Posted: Tue Mar 01, 2011 11:21 pm
by chrisryder
then if he's putting them on a traveller he'll be fine!

Re: lowering blocks

Posted: Mon Jan 13, 2014 2:14 pm
by Merbie
what about on a morris minor splitty? it has brand new springs on it, shackles the lot, does anyone have any pictures of one lowered on blocks?

Re: lowering blocks

Posted: Mon Jan 13, 2014 4:09 pm
by bmcecosse
It's not a question of how it 'looks' - it's a matter of how much suspension movement is left bewteen the bump stops and the chassis. You need ~ 2" minimum or it will almost constantly be thumping the stops.

Re: lowering blocks

Posted: Mon Jan 13, 2014 6:23 pm
by lowride stepside
I say drop the mother , chop ya stops , avoid speed bumps and fat birds
When the majority of folk on this forum would seriously advise against something , it's clearly the bodacious and righteous thing to do .
Esm sell em £20 ish ,reckon they've got loads judging by their popularity .

Re: lowering blocks

Posted: Tue Jan 14, 2014 10:20 am
by Merbie
anyone got any pictures? and how much would I need to lower the front with the ones from esm?

Re: lowering blocks

Posted: Tue Jan 14, 2014 10:41 am
by philthehill
If you fit 1.5" lowering blocks on the back (ESM Pt No: SUS755 £29.95 plus VAT plus P&P) you can lower the front by 'one' spline which equals 1.5" to level the car but that is dependent upon the suspension being in good condition and the rear springs not having settled. You may have to play with the torsion bar reaction lever vernier adjusting plates (Pt No: SUS128) to get it exactly as you want it.

Re: lowering blocks

Posted: Tue Jan 14, 2014 12:51 pm
by IslipMinor
With 7-leaf springs there is a very easy way to lower the rear - also softens it slightly, which on a traveller is no bad thing (unless you want to carry heavy loads, but then you shouldn't be lowering it in the first place!).

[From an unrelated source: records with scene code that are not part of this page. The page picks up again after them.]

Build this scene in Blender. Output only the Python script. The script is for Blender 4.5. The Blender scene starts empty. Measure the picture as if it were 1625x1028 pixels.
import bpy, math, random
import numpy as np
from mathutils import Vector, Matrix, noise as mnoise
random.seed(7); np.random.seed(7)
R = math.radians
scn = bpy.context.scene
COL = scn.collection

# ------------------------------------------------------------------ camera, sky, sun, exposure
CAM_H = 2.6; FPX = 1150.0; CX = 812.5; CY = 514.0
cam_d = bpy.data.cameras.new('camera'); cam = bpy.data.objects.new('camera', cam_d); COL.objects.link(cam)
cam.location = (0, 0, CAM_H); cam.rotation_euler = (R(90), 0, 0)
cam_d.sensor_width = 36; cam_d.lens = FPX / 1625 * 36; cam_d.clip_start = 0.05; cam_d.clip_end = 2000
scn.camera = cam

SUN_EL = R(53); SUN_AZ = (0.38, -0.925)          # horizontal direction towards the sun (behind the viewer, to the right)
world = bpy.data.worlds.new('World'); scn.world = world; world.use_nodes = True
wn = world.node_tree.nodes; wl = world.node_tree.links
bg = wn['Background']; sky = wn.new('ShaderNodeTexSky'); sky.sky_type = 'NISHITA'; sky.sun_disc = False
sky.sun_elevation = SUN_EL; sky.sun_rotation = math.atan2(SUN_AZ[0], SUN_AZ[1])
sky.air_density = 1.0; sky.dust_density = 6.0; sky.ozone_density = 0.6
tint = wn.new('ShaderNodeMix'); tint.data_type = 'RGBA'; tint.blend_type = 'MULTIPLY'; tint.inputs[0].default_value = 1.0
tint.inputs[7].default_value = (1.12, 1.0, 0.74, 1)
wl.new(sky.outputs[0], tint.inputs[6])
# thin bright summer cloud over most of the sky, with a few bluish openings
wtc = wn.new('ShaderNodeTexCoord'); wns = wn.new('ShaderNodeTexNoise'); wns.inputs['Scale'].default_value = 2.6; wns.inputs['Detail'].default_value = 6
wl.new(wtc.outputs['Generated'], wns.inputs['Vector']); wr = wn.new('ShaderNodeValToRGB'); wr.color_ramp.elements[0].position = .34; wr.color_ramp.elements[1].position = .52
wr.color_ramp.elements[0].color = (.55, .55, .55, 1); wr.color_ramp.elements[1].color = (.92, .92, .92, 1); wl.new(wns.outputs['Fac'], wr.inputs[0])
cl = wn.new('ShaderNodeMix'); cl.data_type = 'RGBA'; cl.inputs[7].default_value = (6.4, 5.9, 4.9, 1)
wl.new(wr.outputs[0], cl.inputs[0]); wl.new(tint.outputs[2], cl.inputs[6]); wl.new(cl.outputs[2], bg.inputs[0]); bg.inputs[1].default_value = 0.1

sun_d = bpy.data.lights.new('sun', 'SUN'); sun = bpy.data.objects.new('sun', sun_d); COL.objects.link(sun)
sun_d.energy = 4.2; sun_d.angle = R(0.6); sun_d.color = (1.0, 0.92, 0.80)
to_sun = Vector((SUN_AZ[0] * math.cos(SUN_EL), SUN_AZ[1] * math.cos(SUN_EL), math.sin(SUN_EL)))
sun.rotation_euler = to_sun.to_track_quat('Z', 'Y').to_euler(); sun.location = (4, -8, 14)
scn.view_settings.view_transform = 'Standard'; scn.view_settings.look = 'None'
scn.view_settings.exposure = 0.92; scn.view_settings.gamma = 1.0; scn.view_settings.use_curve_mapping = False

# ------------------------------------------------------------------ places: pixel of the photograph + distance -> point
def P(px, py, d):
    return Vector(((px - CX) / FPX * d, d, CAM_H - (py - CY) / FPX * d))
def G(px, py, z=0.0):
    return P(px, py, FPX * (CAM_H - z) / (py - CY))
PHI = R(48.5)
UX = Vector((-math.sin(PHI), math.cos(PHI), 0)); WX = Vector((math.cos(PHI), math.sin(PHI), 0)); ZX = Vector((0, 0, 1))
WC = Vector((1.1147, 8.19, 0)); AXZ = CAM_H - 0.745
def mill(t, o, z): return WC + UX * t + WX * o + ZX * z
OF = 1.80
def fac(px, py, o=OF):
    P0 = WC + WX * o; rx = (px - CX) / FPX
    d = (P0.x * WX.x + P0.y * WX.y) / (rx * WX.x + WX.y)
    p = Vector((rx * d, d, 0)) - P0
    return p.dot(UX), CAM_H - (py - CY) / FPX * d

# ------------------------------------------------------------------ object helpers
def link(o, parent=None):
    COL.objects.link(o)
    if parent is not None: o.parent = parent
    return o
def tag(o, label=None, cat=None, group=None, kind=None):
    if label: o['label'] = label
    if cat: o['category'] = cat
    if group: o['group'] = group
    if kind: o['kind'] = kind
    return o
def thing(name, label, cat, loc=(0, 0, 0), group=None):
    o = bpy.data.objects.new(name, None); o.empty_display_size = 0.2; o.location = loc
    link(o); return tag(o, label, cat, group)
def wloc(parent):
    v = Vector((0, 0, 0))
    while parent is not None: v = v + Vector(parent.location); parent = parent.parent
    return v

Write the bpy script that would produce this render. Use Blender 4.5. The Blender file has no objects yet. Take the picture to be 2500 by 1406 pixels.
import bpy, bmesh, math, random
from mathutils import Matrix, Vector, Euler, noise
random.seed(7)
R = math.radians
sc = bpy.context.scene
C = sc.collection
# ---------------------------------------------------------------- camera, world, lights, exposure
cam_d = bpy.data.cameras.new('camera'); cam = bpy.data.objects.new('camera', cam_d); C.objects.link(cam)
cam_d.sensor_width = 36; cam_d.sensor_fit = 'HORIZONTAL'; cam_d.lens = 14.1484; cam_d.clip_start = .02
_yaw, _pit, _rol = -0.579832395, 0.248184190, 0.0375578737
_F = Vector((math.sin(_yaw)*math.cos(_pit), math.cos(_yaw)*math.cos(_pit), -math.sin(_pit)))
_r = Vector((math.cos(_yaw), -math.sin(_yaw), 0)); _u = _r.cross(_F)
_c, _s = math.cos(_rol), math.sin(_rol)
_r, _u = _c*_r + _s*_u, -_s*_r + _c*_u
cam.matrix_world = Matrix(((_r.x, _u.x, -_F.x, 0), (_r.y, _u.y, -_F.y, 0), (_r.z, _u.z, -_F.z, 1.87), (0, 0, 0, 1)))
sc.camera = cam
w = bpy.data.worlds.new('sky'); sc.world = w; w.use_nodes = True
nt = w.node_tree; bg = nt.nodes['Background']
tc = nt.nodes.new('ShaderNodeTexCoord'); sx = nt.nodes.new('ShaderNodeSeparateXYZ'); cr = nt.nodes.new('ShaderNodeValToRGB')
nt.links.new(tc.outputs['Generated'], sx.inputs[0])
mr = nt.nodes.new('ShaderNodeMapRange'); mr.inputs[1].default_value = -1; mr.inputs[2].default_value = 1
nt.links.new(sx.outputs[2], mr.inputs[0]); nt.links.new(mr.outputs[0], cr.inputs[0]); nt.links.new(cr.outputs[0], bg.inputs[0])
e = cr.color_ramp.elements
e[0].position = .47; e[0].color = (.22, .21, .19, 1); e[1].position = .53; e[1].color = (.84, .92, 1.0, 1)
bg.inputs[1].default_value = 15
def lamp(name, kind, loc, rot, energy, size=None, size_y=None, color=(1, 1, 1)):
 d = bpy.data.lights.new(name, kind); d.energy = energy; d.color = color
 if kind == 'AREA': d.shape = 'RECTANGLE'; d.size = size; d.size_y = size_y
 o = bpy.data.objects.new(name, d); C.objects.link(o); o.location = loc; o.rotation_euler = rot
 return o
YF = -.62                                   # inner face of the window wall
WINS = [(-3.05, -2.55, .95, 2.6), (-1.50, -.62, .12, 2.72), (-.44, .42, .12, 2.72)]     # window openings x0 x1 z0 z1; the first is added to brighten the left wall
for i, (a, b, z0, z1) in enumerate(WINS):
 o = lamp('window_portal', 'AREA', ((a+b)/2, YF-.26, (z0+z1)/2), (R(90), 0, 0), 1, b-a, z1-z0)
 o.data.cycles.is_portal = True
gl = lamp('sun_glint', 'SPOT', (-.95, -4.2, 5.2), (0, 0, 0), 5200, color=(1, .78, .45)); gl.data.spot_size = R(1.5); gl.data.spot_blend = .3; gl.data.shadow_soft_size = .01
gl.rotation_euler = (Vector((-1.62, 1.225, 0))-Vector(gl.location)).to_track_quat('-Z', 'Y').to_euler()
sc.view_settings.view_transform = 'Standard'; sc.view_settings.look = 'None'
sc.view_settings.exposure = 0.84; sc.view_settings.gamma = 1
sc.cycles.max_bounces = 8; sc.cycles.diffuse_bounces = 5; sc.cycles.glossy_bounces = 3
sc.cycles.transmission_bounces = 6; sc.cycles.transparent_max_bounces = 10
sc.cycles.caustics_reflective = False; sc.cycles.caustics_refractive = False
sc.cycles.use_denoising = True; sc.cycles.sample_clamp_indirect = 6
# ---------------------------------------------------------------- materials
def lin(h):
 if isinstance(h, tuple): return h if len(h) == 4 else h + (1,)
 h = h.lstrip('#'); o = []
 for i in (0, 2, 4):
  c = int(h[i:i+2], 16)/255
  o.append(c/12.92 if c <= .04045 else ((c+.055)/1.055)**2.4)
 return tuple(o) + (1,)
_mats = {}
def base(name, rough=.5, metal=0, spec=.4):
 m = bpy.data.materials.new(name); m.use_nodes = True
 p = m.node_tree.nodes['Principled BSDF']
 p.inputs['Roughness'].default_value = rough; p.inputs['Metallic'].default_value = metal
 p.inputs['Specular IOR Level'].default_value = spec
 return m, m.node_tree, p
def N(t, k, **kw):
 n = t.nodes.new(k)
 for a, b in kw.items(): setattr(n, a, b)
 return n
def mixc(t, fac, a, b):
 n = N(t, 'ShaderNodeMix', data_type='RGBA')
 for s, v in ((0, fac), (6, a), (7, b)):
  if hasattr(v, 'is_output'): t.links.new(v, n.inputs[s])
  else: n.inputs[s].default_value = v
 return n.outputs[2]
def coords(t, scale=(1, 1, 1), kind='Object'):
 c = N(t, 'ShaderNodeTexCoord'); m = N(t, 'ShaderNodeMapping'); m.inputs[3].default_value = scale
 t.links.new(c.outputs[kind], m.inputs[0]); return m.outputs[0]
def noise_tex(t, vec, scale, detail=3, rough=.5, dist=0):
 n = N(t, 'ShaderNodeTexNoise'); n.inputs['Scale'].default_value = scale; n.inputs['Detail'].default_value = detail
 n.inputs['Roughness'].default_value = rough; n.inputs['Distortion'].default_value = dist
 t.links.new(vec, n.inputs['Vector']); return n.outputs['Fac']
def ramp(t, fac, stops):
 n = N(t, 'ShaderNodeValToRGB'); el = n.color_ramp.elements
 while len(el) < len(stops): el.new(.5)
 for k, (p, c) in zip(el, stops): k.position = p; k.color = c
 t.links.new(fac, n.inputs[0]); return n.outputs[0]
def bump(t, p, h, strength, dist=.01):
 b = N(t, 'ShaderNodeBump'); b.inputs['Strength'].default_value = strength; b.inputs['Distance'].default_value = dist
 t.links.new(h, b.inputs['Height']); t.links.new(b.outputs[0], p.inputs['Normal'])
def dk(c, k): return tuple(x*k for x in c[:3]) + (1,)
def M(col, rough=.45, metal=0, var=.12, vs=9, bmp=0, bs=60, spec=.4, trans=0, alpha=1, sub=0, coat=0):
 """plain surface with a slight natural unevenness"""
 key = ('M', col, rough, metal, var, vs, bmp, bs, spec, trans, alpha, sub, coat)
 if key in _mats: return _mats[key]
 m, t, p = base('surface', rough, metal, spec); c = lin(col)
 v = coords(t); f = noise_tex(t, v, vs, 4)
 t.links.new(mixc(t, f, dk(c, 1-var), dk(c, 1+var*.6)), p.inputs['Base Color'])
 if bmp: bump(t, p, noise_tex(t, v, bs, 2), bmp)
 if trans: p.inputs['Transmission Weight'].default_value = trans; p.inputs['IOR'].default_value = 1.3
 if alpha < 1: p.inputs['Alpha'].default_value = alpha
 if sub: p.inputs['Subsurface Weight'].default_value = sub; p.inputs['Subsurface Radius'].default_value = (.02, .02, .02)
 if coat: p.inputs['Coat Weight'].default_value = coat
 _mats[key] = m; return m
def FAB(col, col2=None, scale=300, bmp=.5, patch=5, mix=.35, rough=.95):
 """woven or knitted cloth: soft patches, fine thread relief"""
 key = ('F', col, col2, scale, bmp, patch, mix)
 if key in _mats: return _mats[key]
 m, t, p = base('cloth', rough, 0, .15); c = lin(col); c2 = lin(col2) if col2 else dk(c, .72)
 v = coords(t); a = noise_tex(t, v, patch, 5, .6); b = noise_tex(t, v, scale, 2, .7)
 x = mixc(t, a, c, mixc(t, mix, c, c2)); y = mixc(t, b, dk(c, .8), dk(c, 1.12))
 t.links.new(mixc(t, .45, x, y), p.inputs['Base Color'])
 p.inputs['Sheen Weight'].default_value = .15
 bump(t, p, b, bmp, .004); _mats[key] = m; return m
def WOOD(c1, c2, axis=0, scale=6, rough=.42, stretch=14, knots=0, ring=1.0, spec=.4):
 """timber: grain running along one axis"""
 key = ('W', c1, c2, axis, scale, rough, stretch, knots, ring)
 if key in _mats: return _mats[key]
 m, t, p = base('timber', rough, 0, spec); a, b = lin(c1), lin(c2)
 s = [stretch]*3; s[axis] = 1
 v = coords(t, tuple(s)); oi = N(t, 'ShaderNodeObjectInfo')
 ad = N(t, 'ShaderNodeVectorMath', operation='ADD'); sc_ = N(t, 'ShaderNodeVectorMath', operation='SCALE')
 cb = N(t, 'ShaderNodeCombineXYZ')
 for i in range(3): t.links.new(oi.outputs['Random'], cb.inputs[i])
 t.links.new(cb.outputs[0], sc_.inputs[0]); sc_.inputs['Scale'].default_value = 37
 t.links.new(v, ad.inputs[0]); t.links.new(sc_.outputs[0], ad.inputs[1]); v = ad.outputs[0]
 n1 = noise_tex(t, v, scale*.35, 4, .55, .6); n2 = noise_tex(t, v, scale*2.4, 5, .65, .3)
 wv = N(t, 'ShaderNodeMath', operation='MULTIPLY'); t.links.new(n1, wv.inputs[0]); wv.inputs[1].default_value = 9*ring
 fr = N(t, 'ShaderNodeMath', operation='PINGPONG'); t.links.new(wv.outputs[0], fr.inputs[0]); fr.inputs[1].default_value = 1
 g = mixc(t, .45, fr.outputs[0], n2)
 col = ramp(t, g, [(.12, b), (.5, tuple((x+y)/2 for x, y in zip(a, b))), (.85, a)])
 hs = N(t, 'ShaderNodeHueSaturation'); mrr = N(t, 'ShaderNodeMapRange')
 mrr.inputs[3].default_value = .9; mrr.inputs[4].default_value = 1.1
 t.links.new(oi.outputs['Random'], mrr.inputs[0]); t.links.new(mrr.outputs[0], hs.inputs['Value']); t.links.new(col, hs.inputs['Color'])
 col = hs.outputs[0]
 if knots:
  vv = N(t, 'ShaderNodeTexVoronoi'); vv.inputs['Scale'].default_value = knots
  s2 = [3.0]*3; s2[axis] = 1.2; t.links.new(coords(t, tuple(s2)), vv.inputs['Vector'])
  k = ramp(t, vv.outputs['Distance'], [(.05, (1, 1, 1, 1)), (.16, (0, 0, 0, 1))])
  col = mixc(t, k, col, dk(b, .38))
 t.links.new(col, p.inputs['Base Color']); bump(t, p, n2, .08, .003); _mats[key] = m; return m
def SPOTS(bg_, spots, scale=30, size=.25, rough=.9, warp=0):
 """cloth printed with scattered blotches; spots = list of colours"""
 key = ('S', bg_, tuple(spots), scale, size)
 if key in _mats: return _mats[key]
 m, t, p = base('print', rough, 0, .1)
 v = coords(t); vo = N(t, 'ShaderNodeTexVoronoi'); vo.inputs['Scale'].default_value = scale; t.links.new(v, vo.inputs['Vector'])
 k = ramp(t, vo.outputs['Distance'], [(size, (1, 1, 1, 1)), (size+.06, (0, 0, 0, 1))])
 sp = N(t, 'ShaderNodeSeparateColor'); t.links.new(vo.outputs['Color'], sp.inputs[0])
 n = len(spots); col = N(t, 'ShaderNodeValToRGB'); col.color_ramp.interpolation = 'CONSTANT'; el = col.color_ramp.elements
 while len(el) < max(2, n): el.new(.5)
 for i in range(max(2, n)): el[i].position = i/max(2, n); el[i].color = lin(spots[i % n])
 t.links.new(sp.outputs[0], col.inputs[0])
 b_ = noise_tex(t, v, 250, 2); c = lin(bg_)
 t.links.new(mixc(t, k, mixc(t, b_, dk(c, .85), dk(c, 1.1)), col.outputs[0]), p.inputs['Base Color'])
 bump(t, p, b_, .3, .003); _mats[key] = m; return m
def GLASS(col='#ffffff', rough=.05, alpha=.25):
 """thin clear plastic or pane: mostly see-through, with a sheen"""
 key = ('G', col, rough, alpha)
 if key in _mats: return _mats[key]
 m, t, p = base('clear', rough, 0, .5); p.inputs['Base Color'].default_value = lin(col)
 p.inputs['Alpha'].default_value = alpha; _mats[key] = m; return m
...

The work involved is maybe a little more, but what you do is to support the car independently of the rear axle, undo the 'U' bolts, and jack the axle up so that you can get at the nut on the end of the centre pin that holds the leaves together. BEFORE attempting to undo the nut use 2 G-clamps to hold the leaves together, making sure that you clamp all 7 leaves. Then carefully undo the centre nut, knock the pin up and out of the spring and carefully release the G-clamps. Take the bottom, smallest leaf and turn it upside down and place it on top of the longest leaf.

Start to replace the centre pin down through the upside-down bottom leaf and gradually clamp the leaves back together, making sure that the centre pin is tapped through the leaf pack. Once fully clamped, replace the nut and washer, and while you are there fit new polyurethane spring pads.

Also would be worth fitting new polyurethane bushes to both ends of the spring while you have it all apart!

Finally at the rear, unless they bump stops are fairly new, it would be worthwhile replacing them, cutting 1" off the top and reshape them to recreate the tapered top. They will have more to do with lowered suspension, but will still last a long time.

As Phil suggests, lower the front by one spline to match the new lowered rear.

Did all this 44 years ago on our 1958 2-door, which also has 7-leaf springs (slightly thinner leaves than a traveller) and never regretted it.